A rash of thefts from vehicles in the parking lots at Southview High School has prompted police to increase patrols.

Kevin Pooley, the school resource officer at Southview, has been authorized overtime to watch the parking lots more closely, said Community Affairs Sgt. Rick Schnoor with the Sylvania police.

In the last few days, several vehicles parked at the school and one at the nearby Sylvania Sports and Exhibition Center at Tam-O-Shanter across Sylvania Avenue have been broken into, Sergeant Schnoor said.

Drills, hammers, saws, stereos, a purse, basketball shoes, and other items were stolen after someone gained access to the vehicles by removing locks from the doors, he said.

Theft incidents in the school's parking lot along Sylvania Avenue have occurred at night, such as during basketball games, but the theft from the vehicle parked at Tam-O-Shanter happened in the afternoon in "broad daylight," Sergeant Schnoor noted.

If the culprit quickly pops out door locks, it's possible that passers-by wouldn't pay attention because it could look like the culprit was just unlocking a door, he said, and once inside, the thief could sit in the vehicle while looking for things to steal and not draw suspicion.

Police have no suspects in the recent thefts, he said.

Inside Southview High School, several thefts have occurred recently, and police and school officials are reminding students to keep valuables at home and to secure their lockers.

Officer Pooley, who has been conducting class presentations, talks to students to remind them to not take valuable items, such as electronic gadgets, to school.

Students are reminded, too, to put their names on their jackets, gym shoes, and other items so that recovered items can be returned to them.

Students also should write down and keep the serial numbers from valuable property, Sergeant Schnoor said.

Stolen items often are recovered in the school or at another school in the district, Sergeant Schnoor said.

For instance, a student stole an expensive coat and wore it to another high school where the coat's owner saw the girl, reported it, and was able to get her coat back because her name was in it.

Sometimes stolen property is found in vacant lockers. Stolen property tends to stay inside the school where students hide the items.
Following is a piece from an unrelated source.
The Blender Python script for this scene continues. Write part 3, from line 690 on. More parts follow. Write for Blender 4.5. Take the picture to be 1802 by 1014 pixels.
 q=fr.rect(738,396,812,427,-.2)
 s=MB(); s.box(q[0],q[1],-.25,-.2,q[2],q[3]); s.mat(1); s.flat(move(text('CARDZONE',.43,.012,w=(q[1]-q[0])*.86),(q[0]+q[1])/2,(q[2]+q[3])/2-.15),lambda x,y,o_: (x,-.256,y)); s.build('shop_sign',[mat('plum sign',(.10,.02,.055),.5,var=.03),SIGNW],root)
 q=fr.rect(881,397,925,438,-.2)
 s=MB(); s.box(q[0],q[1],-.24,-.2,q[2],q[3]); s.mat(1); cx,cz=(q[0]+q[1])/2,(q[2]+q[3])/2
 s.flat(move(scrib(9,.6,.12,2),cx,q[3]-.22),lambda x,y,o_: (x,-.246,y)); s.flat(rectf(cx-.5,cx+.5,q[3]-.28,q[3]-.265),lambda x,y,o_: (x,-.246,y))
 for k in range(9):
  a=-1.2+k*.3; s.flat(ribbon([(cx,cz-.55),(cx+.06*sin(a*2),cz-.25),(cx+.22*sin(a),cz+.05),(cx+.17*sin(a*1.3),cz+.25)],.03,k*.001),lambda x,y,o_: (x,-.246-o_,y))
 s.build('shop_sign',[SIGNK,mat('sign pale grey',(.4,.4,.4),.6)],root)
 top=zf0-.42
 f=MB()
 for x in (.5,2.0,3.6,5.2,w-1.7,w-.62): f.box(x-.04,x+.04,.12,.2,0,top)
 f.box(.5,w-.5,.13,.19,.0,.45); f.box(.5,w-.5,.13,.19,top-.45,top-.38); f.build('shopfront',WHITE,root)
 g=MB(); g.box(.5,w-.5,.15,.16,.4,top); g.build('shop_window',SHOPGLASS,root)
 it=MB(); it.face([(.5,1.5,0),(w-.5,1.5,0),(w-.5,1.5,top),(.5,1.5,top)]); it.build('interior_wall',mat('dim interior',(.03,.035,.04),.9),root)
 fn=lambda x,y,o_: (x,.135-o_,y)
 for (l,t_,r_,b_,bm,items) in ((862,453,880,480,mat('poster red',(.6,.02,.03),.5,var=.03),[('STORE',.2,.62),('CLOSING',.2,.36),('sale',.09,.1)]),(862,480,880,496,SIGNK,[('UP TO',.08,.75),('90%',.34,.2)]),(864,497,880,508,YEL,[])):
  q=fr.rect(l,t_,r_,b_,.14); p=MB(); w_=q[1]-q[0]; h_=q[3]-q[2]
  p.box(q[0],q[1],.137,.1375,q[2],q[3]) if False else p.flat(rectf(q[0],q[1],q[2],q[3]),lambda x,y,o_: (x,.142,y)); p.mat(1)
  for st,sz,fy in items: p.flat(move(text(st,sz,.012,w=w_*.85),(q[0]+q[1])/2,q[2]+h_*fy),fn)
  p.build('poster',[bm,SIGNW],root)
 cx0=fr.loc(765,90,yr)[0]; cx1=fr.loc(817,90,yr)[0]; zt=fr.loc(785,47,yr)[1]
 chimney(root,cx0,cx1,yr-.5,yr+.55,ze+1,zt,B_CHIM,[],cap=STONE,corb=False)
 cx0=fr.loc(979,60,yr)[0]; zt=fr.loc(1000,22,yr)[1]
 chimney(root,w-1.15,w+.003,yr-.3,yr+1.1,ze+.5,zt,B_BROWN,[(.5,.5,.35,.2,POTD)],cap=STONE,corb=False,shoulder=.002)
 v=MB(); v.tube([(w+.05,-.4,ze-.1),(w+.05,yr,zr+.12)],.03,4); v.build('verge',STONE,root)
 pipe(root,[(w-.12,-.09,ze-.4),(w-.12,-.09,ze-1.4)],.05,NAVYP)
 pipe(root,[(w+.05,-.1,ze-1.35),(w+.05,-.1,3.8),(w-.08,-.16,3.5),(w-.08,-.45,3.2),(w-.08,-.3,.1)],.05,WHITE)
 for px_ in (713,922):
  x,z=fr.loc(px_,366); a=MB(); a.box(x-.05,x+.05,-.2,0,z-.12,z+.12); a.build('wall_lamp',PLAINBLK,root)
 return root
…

There isn't a fencing operation in the school where thieves can get rid of the stolen property by selling it, Sergeant Schnoor noted.

Nancy Crandell, spokesman for Sylvania Schools, said that thefts from vehicles occurred at night, not during school hours.

"We have monitors in the parking lot during the day," she said.

In separate incidents, several hundred dollars worth of shoes and sporting equipment were stolen from lockers inside Southview High School recently.

School officials are following up on those incidents, she said.

"Students are encouraged not to bring anything of value to school," she said, and the reminder is spelled out in the student handbook.